Paul is an anarcho-capitalist, or Libertarian as they have taken to calling themselves. He believes that government should stay out of the economy. Jefferson did not. In fact one of his acts as president which was and still is roundly criticized by the free-marketeers like Paul was his Embargo Act of 1807. The details needn't concern us here, but the Act forbade American businesses from participating in international trade. Jefferson said that the interests of the nation as a whole trumped the rights businesses. In this moment and in others, Jefferson made it clear that government had the authority and duty to regulate commerce. Clearly this is an area of major disagreement with Ron Paul, as Wead well knows.

Jefferson also believed that government should act in such a way as to steer business in such a way as to create income equality, in other words wealth redistribution. Paul and the Libertarians strongly oppose this idea. One might say it is one of their core principles.

Wead also links Paul to Jefferson by saying that the latter too was opposed to the Fed. This is true but Jefferson believed that the tasks performed by the central bank should be done by government. While Paul occasionally refers obliquely to the Constitution's provision which says the task of monetary policy resides with Congress, he wants to put that power directly in the private hands of the banksters. Paul wishes only to break up the Fed's monopoly and open up money creation to the market. Jefferson roared his objection to this idea. He spoke and wrote in heated opposition for decades. It was perhaps the issue about which he cared most. If Jefferson were alive today, he'd be denouncing Ron Paul, not supporting him. There is no room for debate here, Jefferson thought democracy couldn't survive with the nation's money supply in private hands. He said so.

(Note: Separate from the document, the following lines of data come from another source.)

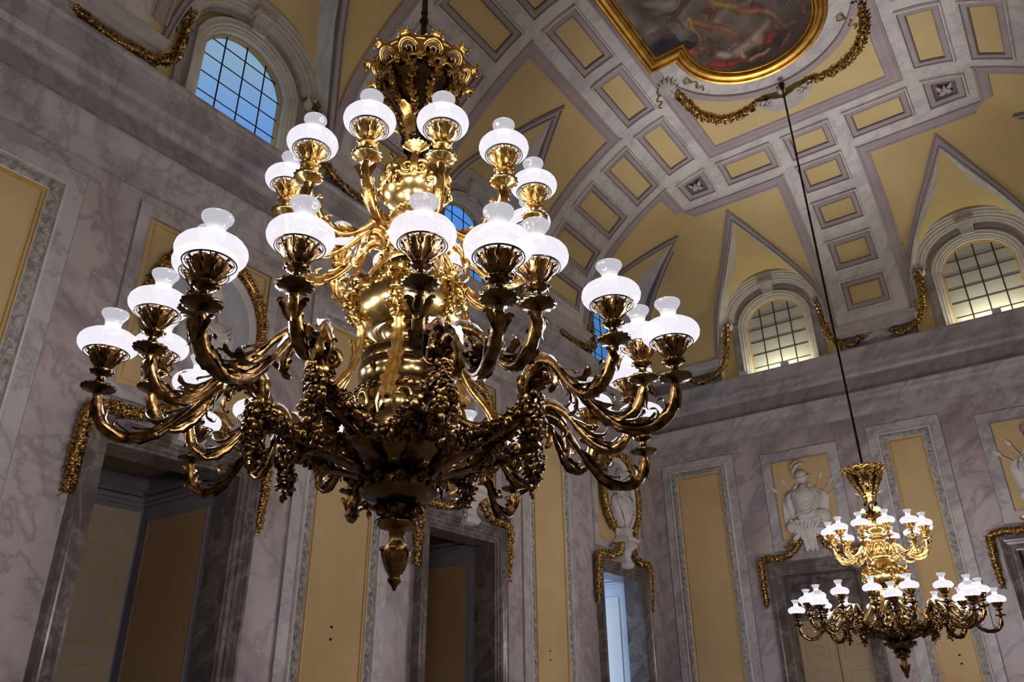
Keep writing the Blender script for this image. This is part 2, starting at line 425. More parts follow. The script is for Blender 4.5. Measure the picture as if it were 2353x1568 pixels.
# lunettes
def lunette(F, uc):
    mb = MB(); S = [.1, .17] + srows(.25, 1.78)
    zt0 = 10.02; zt1 = cove(1.78); rows = []; nI = 16
    for s in S:
        w = interp(WC, s); zc = cove(s) if s > .25 else 8.15
        zt = zt0 + (zt1-zt0)*(s-.1)/1.68
        if w < .001: w = .001
        H = max(zt-zc, .001)
        bw = min(.36, w*.55)/w
        xs = [-1, -1+bw*.1, -1+bw*.2, -1+bw*.9, -1+bw] + [(-1+bw) + (2-2*bw)*i/nI for i in range(1, nI)] + [1-bw, 1-bw*.9, 1-bw*.2, 1-bw*.1, 1]
        hs = [0, 0, .02, .02, .0] + [0]*(nI-1) + [0, .02, .02, 0, 0]
        row = []
        e = .42 + .5*min(1, max(0, (s-.1)/1.3))
        for x, hh in zip(xs, hs): row.append(F.P(uc + w*x, zc + H*max(0, 1-abs(x)**2.2)**e - hh, s))
        rows.append(row)
    n = len(rows[0]); cols = list(zip(*rows))
    mats = [2, 2, 0, 0] + [1]*nI + [0, 0, 2, 2]
    mb.grid([list(c) for c in cols], mats=mats)
    mb.build('lunette_vault', ['pale_marble', 'yellow', 'mauve_dark'], ceiling)
    for sg in (-1, 1):
        mb = MB(); mb.smooth = False; g = []
        prof = [(0, -.005), (0, .045), (.18, .05), (.24, .03), (.62, .03), (.68, .05), (.84, .05), (.88, .03), (1, .03), (1, -.01)]
        for i in range(29):
            t = i/28; si = .26+(1.78-.26)*t; so = .26+(2.03-.26)*t
            a = (interp(WC, si), si); b = (interp(WO, so), so)
            g.append([CP(F, uc+sg*(a[0]+(b[0]-a[0])*q), a[1]+(b[1]-a[1])*q, h) for q, h in prof])
        cols = [list(c) for c in zip(*g)]
        mb.grid(cols, mats=[1, 0, 2, 1, 2, 1, 2, 1, 2]); mb.build('lunette_border', ['mauve_paint', 'mauve_paint', 'mauve_dark'], ceiling)
    # pier reveals beside the opening
    mb = MB(); mb.smooth = False
    for sg in (-1, 1):
        mb.grid([[F.P(uc+sg*1.19, 7.8, 0), F.P(uc+sg*1.19, 8.16, 0)], [F.P(uc+sg*1.19, 7.8, .25), F.P(uc+sg*1.19, 8.16, .25)]])
    mb.build('pier_reveal', 'yellow', ceiling)
for l in LUN_L: lunette(FL, l); lunette(FR, -l)
for l in LUN_B: lunette(FB, l); lunette(FS, -l)
# piers and corbels between lunettes
def sweep(mb, pathfn, prof, mats=None, closed=False):
    """pathfn(i)->callable(w,h)->point ; prof list of (w,h)"""
    pass
def corbel(F, ua, ub, name='corbel'):
    mb = MB(); mb.smooth = False
    prof = [(.10, 7.8), (.10, 8.02), (.13, 8.08), (.24, 8.11), (.26, 8.12), (.26, 8.17), (.30, 8.18), (.32, 8.24), (.37, 8.26), (.37, 8.31), (.34, 8.33), (.24, 8.36)]
    rows = []
    for d, z in prof:
        e = d - .2
        rows.append([F.P(ua, z, -.0) if False else F.P(ua - e*.3, z, 0), F.P(ua - e*.3, z, d), F.P(ub + e*.3, z, d), F.P(ub + e*.3, z, 0)])
    mb.grid(rows, mats=[0, 0, 0] + [1]*8)
    mb.build(name, ['grey_marble', 'stucco'], ceiling)
def all_corbels(F, u0, u1, lun):
    e = [u0 + .0] + [x for l in lun for x in (l-1.21, l+1.21)] + [u1]
    for i in range(0, len(e), 2):
        corbel(F, e[i], e[i+1])
all_corbels(FL, -RL, 0, sorted(LUN_L)); all_corbels(FB, 0, RW, LUN_B)
all_corbels(FR, 0, RL, sorted([-l for l in LUN_L])); all_corbels(FS, -RW, 0, sorted([-l for l in LUN_B]))

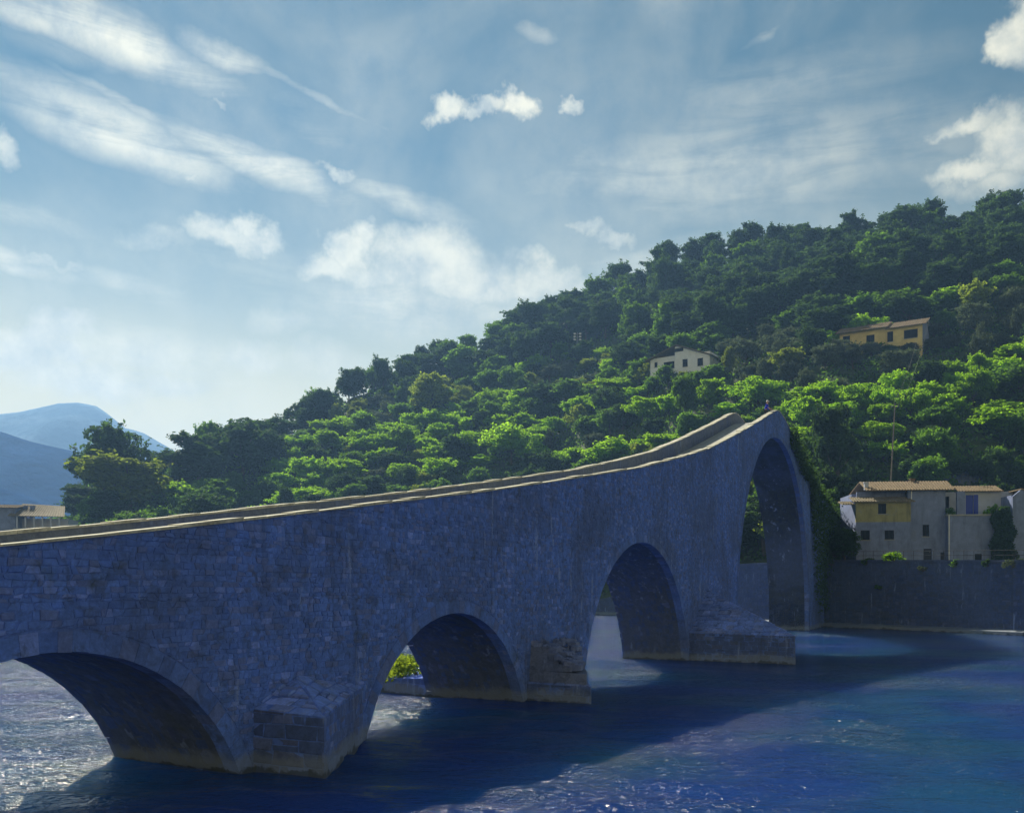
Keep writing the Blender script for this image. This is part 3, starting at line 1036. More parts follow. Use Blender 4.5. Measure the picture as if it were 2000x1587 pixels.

Wead also says that if Jefferson were alive today he'd have his own show on Fox News.

Now that was funny. As Wead admits, Jefferson would be against all these wars we are now engaged in. Fox has supported each one rabidly. How many anti-war activists have their own show at Fox?

Fox has supported the theocratic trend in our governance. Jefferson would scream in protest.

Fox has supported teaching Intelligent Design in public schools. Jefferson predates Darwin and this controversy, but Jefferson rejected Christianity for Deism. It is inconceivable that he would have heeded the objections of theists in this matter. Jefferson was a free-thinker.

Fox supports the Patriot Act. Jefferson would have pissed on it.

There are more areas of difference between Jefferson and Fox, but why bother.

Wead says Ron Paul says you sacrifice liberty for security and you lose both. Actually this quote belongs to Ben Franklin, and goes more like this: He who would surrender liberty for security will have, and deserves, neither. Wead gets the quote wrong and attributes it to the wrong person.

Now, I ask you, do you think this guy is as incompetent as all this, that he actually believes what he says, or is he a liar? You decide. In either case, anything this "distinguished" historian says must be taken with a grain of salt.